El encuentro con la amada, cuyo nombre no podemos desvelar, y sobre todo el reencuentro cantado por Pedro Guerra(gràcies, Lluís), nos reserva una declaración de amor insólitamente expeditiva (antes de empezar la relación, ella le espeta “no voy a permitirte nunca que estés celoso”; pero al fin y al cabo, ¡qué sería el amor sin estas elipsis, sin estos felices sobreentendimientos!). De pronto, los hercúleos trabajos y peripecias del joven se iluminan de sentido: “has vivido en los árboles para aprender a amarme”. Por fin comprende: su aventura agreste era un entrenamiento del corazón.
Si Calvino narra la infancia de Cosimo con ingenuidad dadaísta y juguetona, una hermosa lírica se apodera del relato cuando nuestro joven librepensador descubre el amor, con toda su intensidad y sus ingratos dolores y desgarros. “Se conocieron. Él la conoció a ella y a sí mismo, porque en realidad no se había conocido nunca. Y ella lo conoció a él y a sí misma, porque aun habiéndose conocido siempre, nunca se había podido reconocer así”. Bello dilema de Cosimo entre el amor platónico y el carnal, cuando se pregunta “si tenerla ahora es no tenerla nunca más” (en el recuerdo), y deliciosamente teatrales las guerras de amor que entablan los donceles, mirándose con ojos llameantes, “con pureza de arcángeles”, discutiendo acaloradamente si el amor es paz o fuego incandescente, si estado de beatitud o bendito padecimiento. Calvino deja maravillosos apuntes sobre la psique femenina, harto poderosa incluso en la ausencia (“era siempre la mujer quien triunfaba, incluso si estaba lejos”), y encuentra una metáfora feliz de los celos en ese temor a los perfumes que no se pueden poseer, “aspirados por muchas narices”.
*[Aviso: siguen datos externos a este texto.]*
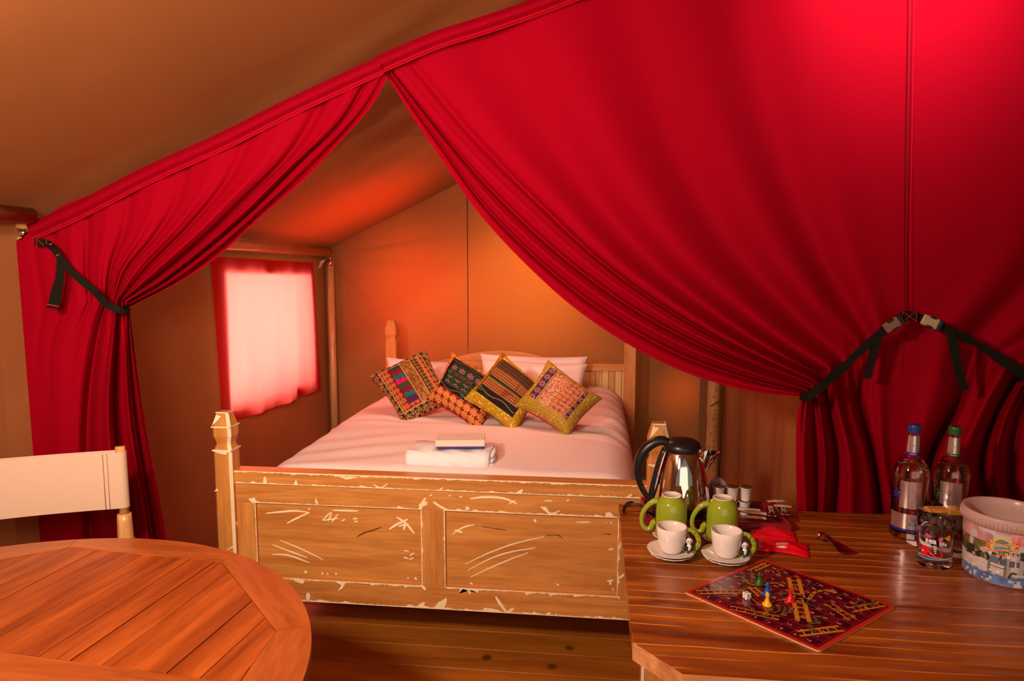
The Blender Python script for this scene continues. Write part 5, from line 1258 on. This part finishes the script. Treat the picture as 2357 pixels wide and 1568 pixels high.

¿Quién es, al fin, Cosimo? ¿Un héroe, un loco quijotesco, una metáfora del hombre y sus edades? En todo caso no es un imbécil (“la locura es una fuerza de la naturaleza, para bien o para mal, mientras que la bobería es una debilidad de la naturaleza, sin contrapartida”), es alguien muy convencido que cree firmemente que su huida del mundo es una forma de militancia, como se empeña en dejar claro a quienes le conminan a apearse de los árboles (- ¡Quieres retirarte! - No: resistir). ¿Llegará algún día la hora de bajar? ¿Los héroes deben regresar a Ítaca? Lo dice su hermano con una frase llena de juicio: “Incluso quien ha pasado toda su vida en el mar llega a una edad en la que desembarca”. Y sin embargo, Cosimo encontrará la manera de seguir rampando más allá de la última página.